Kinetics and mechanisms of oxytetracycline degradation in an electro-Fenton system with a modified graphite felt cathode

Abstract

The removal of trace antibiotics from the aquatic environment has received great interest. In this investigation, NaOH activated graphite felt (NaOH-GF) was characterized by multiple-methods, including scanning electron microscopy (SEM), X-ray photoelectron spectroscopy (XPS), contact angle, linear sweep voltammetry (LSV) and electron paramagnetic resonance (EPR).
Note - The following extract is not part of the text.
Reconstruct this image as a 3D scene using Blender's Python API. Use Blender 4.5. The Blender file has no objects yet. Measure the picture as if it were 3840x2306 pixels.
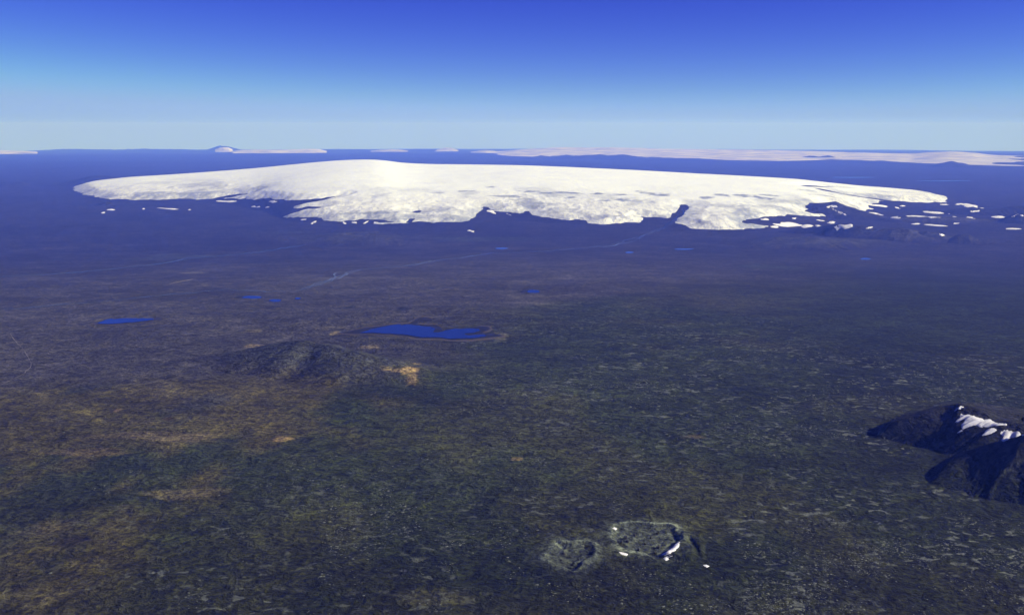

The NaOH-GF was then used as the cathode in the electro-Fenton process for oxytetracycline (OTC) degradation, the experiment was carried out in an undivided and light-proof beaker with a Pt anode and a NaOH-GF cathode at pH 3. The results showed that the modification with NaOH enhanced the antibiotics degradation efficiency of graphite felt by increasing the oxygen reduction capacity and hydroxyl radicals yielding rate. Complete OTC removal was achieved at 5.17 mA cm−2 after 40, 60 and 90 s with initial OTC concentration of 22, 44, and 66 μM, respectively. With an initial OTC concentration of 44 μM, after 30 min the removal rates of chemical oxygen demand (COD) by Raw-GF and NaOH-GF were 59.18% and 83.75%, respectively. The proposed degradation mechanism of OTC was an EF process, which consisted of hydroxylation, secondary alcohol oxidation, demethylation, decarbonylation, dehydration and deamination. This study demonstrates that NaOH activated GF cathode possesses high degradation capacity and good stability. It provides insight into the removal of non-biodegradable antibiotics and may shed light on future to its practical application.